U.S. factory activity ran at a three-month low in March, as new orders fell and a gauge of inflation showed a pick-up, according to a survey on Monday.

The Institute for Supply Management said its index of national factory activity fell to 55.2 in March from 56.7 in February, falling short of economists' forecasts for a rise to 57.9.

Regional manufacturing surveys have painted a more optimistic picture of the factory sector, so although the drop in the ISM index did catch some economists off-guard, it did not point to the start of a prolonged slowdown.

"This is something of a surprise, given the relative strength of most of the regional surveys. The latter are not always a perfect guide to the national ISM but they rarely send such a clear, but wrong, signal," said Ian Shepherdson, chief U.S. economist at High Frequency Economics.

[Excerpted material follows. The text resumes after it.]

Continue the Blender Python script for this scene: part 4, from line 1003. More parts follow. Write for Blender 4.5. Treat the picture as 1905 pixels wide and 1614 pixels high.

A reading above 50 indicates growth in the factory sector. The ISM index has held above this level for about three years in a row now, but this was the lowest reading since December.

The new orders component, a gauge of future growth, fell to 58.4 from 61.9 in February, while the employment index dropped to 52.5 from 55.0 the month before.

"Overall it doesn't look too bad. The prices paid is a concern. We'd like to see it come down a little. It's an inflationary key," said Paul Nolte, director of investments at Hinsdale Associates in Hinsdale, Illinois.

Oil prices rose for much of March, but the cost of raw materials such as base metals also likely contributed to the increase in the prices-paid component, which rose to its highest in four months.

The prices paid index, which measures inflationary pressures within the factory sector, rose to 66.5 in March, from 62.5 in February.